• **THE PROBLEM**: Of the lines listed below, return exactly those that run from the line containing "Reconstruct this image" through the line containing "PI = math.pi", both included.

— begin MATERIAL SUPPLIED —

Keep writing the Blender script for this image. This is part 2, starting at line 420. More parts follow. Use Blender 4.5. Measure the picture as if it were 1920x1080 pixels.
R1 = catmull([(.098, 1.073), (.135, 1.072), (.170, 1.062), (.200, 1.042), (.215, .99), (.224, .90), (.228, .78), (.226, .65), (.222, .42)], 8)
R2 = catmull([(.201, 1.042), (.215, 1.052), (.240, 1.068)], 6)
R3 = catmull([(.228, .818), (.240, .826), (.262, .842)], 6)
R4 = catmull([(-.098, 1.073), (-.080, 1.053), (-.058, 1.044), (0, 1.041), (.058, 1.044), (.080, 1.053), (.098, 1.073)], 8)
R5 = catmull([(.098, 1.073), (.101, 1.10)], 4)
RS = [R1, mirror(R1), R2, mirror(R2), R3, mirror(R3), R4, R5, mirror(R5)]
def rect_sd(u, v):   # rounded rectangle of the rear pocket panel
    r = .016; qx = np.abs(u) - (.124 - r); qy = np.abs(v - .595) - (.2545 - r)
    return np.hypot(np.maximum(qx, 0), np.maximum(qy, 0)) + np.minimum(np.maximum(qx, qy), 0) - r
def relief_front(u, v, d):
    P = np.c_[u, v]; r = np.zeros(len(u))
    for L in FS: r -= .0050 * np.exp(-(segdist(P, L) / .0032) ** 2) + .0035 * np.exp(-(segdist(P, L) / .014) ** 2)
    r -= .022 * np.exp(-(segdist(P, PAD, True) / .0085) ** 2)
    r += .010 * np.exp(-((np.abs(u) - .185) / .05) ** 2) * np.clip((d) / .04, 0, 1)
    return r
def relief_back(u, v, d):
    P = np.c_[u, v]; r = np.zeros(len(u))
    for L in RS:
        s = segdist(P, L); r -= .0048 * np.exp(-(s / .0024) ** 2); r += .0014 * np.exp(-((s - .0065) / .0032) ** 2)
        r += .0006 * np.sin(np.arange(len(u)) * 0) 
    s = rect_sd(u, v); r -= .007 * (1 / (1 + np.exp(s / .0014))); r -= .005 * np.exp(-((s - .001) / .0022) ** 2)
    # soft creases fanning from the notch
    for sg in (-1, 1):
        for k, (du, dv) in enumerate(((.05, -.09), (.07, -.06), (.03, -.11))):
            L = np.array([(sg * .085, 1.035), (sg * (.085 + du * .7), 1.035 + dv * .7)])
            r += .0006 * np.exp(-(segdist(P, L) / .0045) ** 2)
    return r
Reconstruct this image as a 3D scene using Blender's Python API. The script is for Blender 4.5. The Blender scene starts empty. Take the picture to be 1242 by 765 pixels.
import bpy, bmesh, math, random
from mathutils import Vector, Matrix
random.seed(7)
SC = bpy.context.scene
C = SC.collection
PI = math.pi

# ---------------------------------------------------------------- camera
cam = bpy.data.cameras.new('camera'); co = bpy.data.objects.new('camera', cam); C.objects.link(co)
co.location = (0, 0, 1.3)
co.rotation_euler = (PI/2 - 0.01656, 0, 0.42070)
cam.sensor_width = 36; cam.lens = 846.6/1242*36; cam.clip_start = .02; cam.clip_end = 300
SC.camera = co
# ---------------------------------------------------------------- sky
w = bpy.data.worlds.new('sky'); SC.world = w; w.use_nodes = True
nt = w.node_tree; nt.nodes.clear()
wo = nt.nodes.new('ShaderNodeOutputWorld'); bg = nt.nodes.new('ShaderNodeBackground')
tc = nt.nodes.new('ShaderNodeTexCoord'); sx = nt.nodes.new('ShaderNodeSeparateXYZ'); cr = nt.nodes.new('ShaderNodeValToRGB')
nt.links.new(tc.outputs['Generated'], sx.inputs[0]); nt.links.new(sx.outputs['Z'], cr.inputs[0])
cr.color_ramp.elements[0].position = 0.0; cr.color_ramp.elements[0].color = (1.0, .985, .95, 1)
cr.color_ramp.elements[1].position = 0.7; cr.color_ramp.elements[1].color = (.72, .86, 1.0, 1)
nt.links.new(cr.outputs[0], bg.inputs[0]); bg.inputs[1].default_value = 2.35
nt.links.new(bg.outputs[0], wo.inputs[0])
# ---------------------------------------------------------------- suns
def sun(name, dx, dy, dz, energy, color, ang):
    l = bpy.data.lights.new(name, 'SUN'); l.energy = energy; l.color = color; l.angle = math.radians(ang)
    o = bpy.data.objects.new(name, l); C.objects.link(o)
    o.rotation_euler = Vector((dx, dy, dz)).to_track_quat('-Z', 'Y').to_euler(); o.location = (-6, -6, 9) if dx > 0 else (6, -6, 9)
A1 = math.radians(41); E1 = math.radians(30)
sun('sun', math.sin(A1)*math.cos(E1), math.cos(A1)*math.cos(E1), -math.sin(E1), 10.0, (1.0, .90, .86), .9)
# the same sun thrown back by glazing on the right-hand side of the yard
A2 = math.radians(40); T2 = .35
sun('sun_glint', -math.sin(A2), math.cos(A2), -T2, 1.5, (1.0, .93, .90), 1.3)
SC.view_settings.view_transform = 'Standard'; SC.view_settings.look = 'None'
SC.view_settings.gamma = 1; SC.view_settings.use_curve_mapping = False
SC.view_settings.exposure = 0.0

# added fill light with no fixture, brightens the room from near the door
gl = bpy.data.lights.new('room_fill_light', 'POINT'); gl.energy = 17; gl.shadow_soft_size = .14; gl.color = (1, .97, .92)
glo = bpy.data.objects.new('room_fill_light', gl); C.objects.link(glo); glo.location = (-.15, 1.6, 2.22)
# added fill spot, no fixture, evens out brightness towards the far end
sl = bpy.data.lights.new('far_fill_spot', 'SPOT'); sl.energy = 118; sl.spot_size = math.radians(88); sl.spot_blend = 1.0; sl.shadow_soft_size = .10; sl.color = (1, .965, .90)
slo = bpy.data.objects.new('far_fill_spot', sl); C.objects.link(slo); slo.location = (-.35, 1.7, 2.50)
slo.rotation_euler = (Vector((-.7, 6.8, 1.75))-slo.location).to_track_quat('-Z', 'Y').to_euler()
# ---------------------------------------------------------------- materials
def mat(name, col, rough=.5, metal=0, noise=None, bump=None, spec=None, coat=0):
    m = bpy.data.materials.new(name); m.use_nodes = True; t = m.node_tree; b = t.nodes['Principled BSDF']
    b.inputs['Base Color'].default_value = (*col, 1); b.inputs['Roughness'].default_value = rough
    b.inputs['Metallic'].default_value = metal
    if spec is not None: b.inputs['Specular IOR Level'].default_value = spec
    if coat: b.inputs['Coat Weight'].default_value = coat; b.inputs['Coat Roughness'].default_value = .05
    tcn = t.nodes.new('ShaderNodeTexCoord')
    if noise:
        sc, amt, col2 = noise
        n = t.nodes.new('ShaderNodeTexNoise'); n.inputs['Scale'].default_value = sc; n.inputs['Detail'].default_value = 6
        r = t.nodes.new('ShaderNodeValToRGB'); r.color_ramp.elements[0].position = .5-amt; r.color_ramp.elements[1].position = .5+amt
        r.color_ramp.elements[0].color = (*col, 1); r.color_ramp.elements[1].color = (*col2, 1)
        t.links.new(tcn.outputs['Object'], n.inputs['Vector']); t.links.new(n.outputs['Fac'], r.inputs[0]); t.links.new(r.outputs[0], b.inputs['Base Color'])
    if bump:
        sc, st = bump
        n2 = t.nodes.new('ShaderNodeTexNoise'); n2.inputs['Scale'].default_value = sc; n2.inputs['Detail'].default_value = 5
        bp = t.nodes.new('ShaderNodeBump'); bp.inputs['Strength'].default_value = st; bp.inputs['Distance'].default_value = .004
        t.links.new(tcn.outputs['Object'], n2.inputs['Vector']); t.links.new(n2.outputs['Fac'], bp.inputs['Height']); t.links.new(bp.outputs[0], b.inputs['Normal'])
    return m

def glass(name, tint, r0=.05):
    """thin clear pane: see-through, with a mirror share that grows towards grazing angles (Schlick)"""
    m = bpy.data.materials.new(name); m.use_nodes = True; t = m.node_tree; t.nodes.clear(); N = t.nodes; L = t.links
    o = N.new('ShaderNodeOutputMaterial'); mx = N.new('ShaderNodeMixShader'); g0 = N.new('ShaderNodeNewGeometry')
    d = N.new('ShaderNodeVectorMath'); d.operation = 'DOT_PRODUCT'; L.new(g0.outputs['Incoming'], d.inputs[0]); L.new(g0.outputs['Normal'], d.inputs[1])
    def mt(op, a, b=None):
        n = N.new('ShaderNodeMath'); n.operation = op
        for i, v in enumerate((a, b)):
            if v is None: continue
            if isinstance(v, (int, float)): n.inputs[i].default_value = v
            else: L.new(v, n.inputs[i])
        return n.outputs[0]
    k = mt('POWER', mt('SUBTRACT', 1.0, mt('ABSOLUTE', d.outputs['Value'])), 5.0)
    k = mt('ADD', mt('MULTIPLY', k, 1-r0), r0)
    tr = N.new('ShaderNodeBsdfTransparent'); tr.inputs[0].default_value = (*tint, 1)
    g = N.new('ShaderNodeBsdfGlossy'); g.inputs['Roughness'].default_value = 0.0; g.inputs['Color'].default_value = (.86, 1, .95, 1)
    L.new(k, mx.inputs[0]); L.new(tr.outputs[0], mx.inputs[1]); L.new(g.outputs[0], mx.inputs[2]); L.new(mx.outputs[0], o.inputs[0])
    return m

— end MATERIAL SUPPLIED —

• **OUTPUT FOR THIS TASK**:
Reconstruct this image as a 3D scene using Blender's Python API. The script is for Blender 4.5. The Blender scene starts empty. Take the picture to be 1242 by 765 pixels.
import bpy, bmesh, math, random
from mathutils import Vector, Matrix
random.seed(7)
SC = bpy.context.scene
C = SC.collection
PI = math.pi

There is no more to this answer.